Patterns: What Are They? Part 1

Literally patterns are defined as a combination of qualities, items, objects, behaviors, or other which form a consistent or characteristic arrangement. We observe dozens of daily patterns every day. Examples are teen behavior, the movement of the earth around the sun, the blooming of flowers and hundreds more.

"A combination of qualities, items, objects, behaviors, or other which form a consistent or characteristic arrangement"


Patterns are not new to man-kind, the Creator has informed us about patterns in the Quran and other earlier revelations. Recently system developers started to analyze the concept of patterns, pioneered by Christopher Alexander in his book, " A Timeless Way of Building", he defines a pattern as a three-part rule, expressing a relation between a certain context, a problem and a solution.

Patterns are a first step in understanding root causes of the problem within a specific context. It also allows the development of architectural and solution building blocks.

"In systems realization, patterns express a relationship between a problem and its solution within a given context"
For a software designer some pattern examples are: Message Translators, Process Managers, and Proxies to mention a few. A process manager pattern for example will comprise of a sensor to detect an incoming message which initializes the process manager. The process manager in turn executes a set of rules stored in the process manager memory implementing the processing rules, and detects the subsequent steps through a status feedback detector/analyzer.

Considering a different domain, take the example of a group that does youth trips, examples of patterns could be: Headcount Process, Critical Supplies, Meal Managers, Activity Itinerary Manager and many more. An Activity Itinerary Manager pattern will comprise of an input process to capture developmental and coaching themes/needs of the youth trip, a search process to match the theme to a group of activities that meet the objectives of the theme from a repository of activities, the selected lists of activities could then pass by the activity processor which breaks down the activity into steps, each assigned to resources, a lead, a cost structure, risk factor and plan of action. Feedback from the actual deployed activity is then finally fed back into the activity manager for updates to the activity definitions and other relevant areas, within quality expectations.
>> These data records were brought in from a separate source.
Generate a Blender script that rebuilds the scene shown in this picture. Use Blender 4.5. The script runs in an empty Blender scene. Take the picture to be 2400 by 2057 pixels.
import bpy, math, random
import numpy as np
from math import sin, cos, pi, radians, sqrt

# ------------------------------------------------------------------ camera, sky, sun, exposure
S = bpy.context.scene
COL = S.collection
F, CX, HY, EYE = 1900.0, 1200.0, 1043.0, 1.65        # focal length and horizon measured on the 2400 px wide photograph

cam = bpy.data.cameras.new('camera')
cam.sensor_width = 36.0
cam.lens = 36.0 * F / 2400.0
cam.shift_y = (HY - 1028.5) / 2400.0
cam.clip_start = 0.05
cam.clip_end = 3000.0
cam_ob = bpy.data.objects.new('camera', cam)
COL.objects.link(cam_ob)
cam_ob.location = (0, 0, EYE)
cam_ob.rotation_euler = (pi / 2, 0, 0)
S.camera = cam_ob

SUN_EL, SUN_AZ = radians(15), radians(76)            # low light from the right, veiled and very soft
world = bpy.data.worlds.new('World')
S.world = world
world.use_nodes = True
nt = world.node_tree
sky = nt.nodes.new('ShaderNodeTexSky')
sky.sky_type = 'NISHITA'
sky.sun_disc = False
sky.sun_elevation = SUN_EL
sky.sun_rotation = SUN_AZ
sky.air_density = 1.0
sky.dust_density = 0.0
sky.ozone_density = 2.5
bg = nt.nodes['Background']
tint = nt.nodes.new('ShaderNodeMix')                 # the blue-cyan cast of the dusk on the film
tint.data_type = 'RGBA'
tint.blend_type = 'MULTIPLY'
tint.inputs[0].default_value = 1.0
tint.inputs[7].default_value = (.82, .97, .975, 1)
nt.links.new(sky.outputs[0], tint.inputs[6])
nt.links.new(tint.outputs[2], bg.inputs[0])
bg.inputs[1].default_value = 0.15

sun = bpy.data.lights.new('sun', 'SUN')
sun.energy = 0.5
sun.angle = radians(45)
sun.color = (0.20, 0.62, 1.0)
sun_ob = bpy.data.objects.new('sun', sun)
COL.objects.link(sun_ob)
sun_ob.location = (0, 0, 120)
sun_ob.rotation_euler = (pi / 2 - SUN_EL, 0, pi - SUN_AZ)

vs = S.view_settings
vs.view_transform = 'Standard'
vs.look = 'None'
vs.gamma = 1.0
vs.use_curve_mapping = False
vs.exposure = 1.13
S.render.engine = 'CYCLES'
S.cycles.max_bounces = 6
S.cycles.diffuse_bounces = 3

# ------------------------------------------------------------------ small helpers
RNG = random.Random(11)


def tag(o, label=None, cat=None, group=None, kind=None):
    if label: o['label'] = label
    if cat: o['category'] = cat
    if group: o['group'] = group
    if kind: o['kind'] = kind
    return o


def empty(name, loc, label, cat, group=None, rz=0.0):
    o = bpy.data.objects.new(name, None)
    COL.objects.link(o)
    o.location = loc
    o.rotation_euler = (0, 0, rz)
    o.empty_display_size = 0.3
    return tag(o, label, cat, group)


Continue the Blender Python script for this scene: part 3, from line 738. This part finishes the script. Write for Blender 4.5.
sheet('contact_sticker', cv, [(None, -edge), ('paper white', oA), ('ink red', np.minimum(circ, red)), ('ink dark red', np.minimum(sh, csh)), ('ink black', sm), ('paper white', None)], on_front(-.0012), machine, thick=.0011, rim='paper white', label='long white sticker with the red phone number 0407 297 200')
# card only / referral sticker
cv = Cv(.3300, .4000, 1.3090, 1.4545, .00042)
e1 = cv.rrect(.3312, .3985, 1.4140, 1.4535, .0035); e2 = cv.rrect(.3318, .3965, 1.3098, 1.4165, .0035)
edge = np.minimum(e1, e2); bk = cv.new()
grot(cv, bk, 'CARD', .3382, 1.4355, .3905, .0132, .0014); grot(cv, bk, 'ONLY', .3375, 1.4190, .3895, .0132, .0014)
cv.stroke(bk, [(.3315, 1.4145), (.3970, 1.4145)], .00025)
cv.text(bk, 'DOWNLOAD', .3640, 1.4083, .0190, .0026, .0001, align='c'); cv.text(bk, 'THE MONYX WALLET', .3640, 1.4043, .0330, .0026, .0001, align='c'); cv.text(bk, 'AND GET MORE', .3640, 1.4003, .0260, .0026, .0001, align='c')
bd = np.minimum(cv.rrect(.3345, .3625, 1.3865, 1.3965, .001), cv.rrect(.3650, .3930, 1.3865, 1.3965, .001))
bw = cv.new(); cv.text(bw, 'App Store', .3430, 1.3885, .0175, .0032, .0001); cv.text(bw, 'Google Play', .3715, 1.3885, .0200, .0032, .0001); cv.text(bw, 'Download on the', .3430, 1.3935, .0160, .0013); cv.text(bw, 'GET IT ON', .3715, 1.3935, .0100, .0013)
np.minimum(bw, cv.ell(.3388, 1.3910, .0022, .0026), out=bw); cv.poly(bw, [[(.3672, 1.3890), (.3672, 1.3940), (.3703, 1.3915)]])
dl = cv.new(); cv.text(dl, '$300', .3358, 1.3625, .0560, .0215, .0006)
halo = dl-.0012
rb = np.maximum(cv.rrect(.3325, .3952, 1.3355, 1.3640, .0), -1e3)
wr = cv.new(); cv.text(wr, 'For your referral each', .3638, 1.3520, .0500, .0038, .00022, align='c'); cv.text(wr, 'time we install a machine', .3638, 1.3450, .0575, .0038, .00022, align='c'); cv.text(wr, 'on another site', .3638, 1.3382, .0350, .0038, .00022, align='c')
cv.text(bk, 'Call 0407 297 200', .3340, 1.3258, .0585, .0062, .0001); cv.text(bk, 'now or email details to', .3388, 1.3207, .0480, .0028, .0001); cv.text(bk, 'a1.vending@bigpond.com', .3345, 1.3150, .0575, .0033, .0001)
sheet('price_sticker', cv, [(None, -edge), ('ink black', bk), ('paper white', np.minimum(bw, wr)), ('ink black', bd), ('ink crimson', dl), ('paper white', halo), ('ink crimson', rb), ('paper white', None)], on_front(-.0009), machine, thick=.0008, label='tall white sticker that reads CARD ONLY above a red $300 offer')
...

_____________To Read More _______________

(1) Hohpe and Woolfe, "Enterprise Integration Patterns: Designing, Building and Deploying Messaging Solutions", Addison Wesley signature Series, 2004.

(2) Haskins and Raveh, "Introduction to Patterns Through Writing Systems Engineering Patterns", 16th Annual International Symposium, 2006.

(3) Gross and Yu, "From Non-Functional Requirements to Design Through Patterns".

2 comments:

Arif Kabir said...

How do we stop ourselves from getting bored being in a pattern/routine but still being productive?

Ayman Nassar said...

You are right, a solution for a common problem, which becomes a pattern will beccome routine and boring after a while, however dealign with it as a pattern shoudl allow us to view it as a low value solution and become efficient in its execution and hence it shoudl take less and less time as we progress, one example is a computer, introduced a solution to realize the implementation of many patterns, for example processing a payroll timesheet.

You can develop different solutions for the problem, or introduce changes so that the problem changes, and hence your pattern changes, and change will break the routine.